The term “factoring” refers to the purchase of receivables against payment. Factoring is usually divided into non-recourse and recourse factoring.
In the case of non-recourse factoring, the factoring company buys up receivables from companies, which these companies have in relation to their respective customers. The factoring company assumes the risk that the receivables will default (so-called default risk). For private law purposes, this constitutes a purchase of rights.
In the case of recourse factoring, the receivables are also transferred to the factoring company, but the factoring company does not assume the default risk. The factoring company can take recourse to the company in case there is a default regarding the purchased receivables.
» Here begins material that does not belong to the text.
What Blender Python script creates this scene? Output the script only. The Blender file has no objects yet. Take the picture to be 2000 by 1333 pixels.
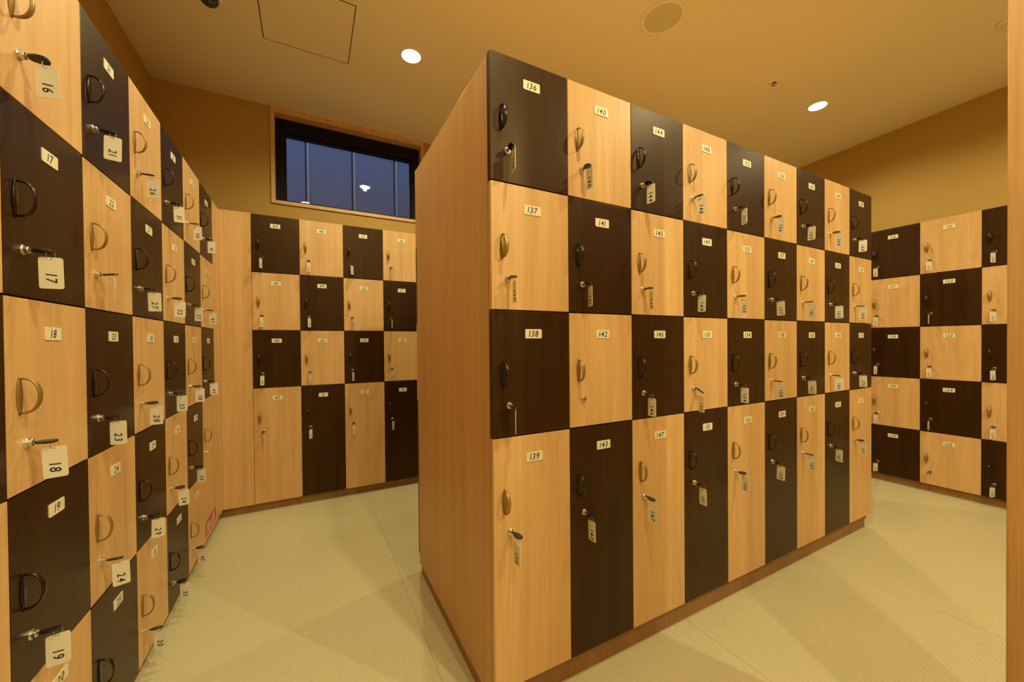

For private law purposes, this constitutes a loan agreement.
This classification has a variety of financial consequences (i.e. on the balance sheet) as well as under private law. However, this is not relevant for the question of factoring licences.
Depending on its structure, factoring business may require licence under the German Payment Services Supervision Act (ZAG) or the German Banking Act (KWG). This is because factoring is considered a financial service pursuant to S. 1 para. 1a No. 9 KWG and also a payment service pursuant to S. 1 para. 1 sentence 2 No. 6 ZAG (money remittance business). BaFin considers there to be money remittance business if the service, from an economic point of view, is aimed at payment processing and not at the financing of the contractual partner. In the latter case, the factoring company requires a factoring licence under the ZAG. If, on the other hand, the financing function is the main focus of the transaction, a factoring licence is required under the KWG.